Legal Area: Capital One Financial corporation’s data breach: data breach of over 100 million customers.

Key-words: data breach - hackers - cloud computing - risk management - cybersecurity

Capital One Financial, the fifth-largest US credit card group, announced that it had suffered a hacker attack that led to the violation of personal data relating to 100 million customers in the United States and 6 million in Canada. The attack targeted customers who had submitted a request for a credit card to the Virginia-based bank or who are already customers of Capital One credit cards.

The bank immediately fixed the configuration vulnerability that this individual exploited (a flaw in the firewall configuration for a web application) and promptly began working with federal law enforcement. The hacker suspected of being the author of the attack and arrested, is a former employee as a software engineer at a cloud computing company in Seattle. She published the data stolen on the GitHub coding platform; a user of the platform that saw the post informed Capital One of the data theft.
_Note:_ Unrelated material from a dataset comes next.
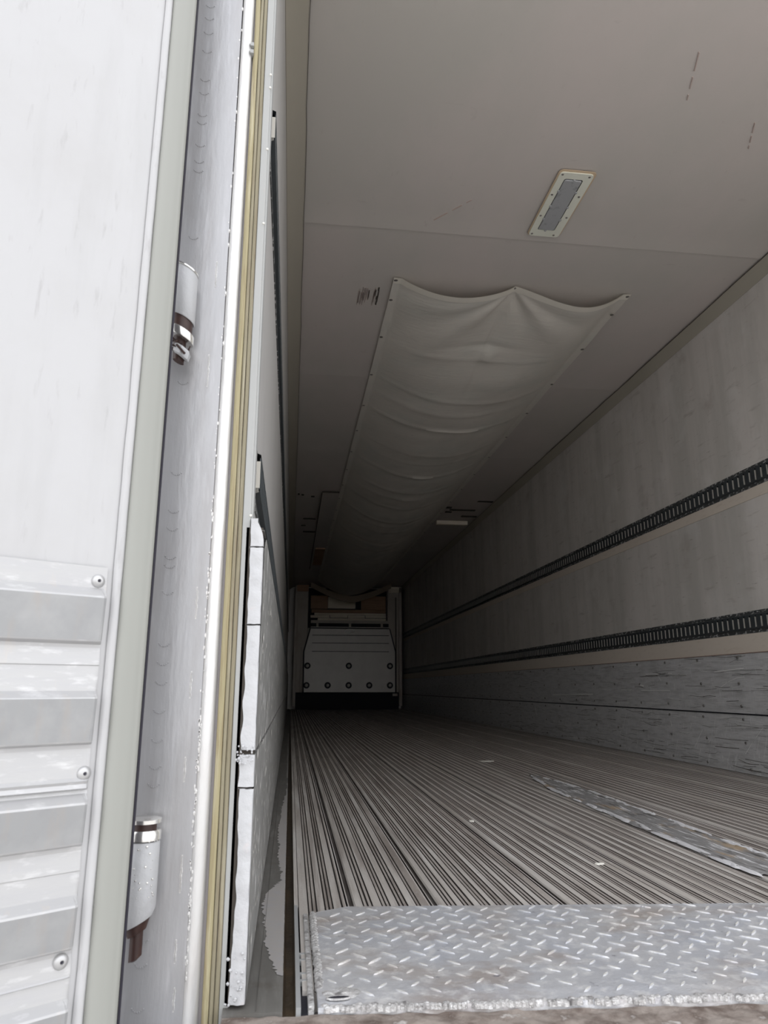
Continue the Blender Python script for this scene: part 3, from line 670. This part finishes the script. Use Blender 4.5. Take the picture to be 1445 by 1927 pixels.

Capital One said it learned of the data breach on July 19 of this year and that the estimated cost of the security incident is between $ 100 million and $ 150 million in 2019, especially for customer notifications, credit monitoring and expenses for legal assistance.

The data breach compromised among others about 140,000 Social security numbers and 80,000 bank account numbers; the hacker was also able to access the personal information that customers (both private and small businesses) have released in their credit card application, such as phone number, physical address and e-mail address, risk assessment, the account balance. Fragments of transactions made during 2016, 2017 and 2018 were also compromised, not credit card numbers or log-in credentials, Capital One pointed out; 99% of the social security numbers in its database have not been touched.

Richard D. Fairbank, Chairman and CEO, apologized for the understandable incident and said that he will solve the problem, averting any impact on Capital One customers.

As some Kaspersky experts explained, the hacker exploited a weakness in the cloud platform configuration that the service provider used to store credit card data to steal data from the past 14 years. Furthermore, data can be used by hackers in different ways and can serve to falsify digital identities to facilitate fraud.

The massive scale of the leaked credit card applications could make this one of the biggest financial data breaches ever. The largest was the 2017 Equifax breach, in which the credit rating agency had suffered a computer intrusion to the detriment of 143 million people, almost exclusively US citizens. In recent days the group has agreed to pay a fine that could reach up to 700 million dollars and its title has not yet recovered the pre-cyber attack levels.

The main lesson to learn is that financial institutions need to manage cyber risk like they manage credit risk as part of their core competencies, so they must establish solid policies, controls, and test plans. The real challenge may be getting other types of businesses to do this.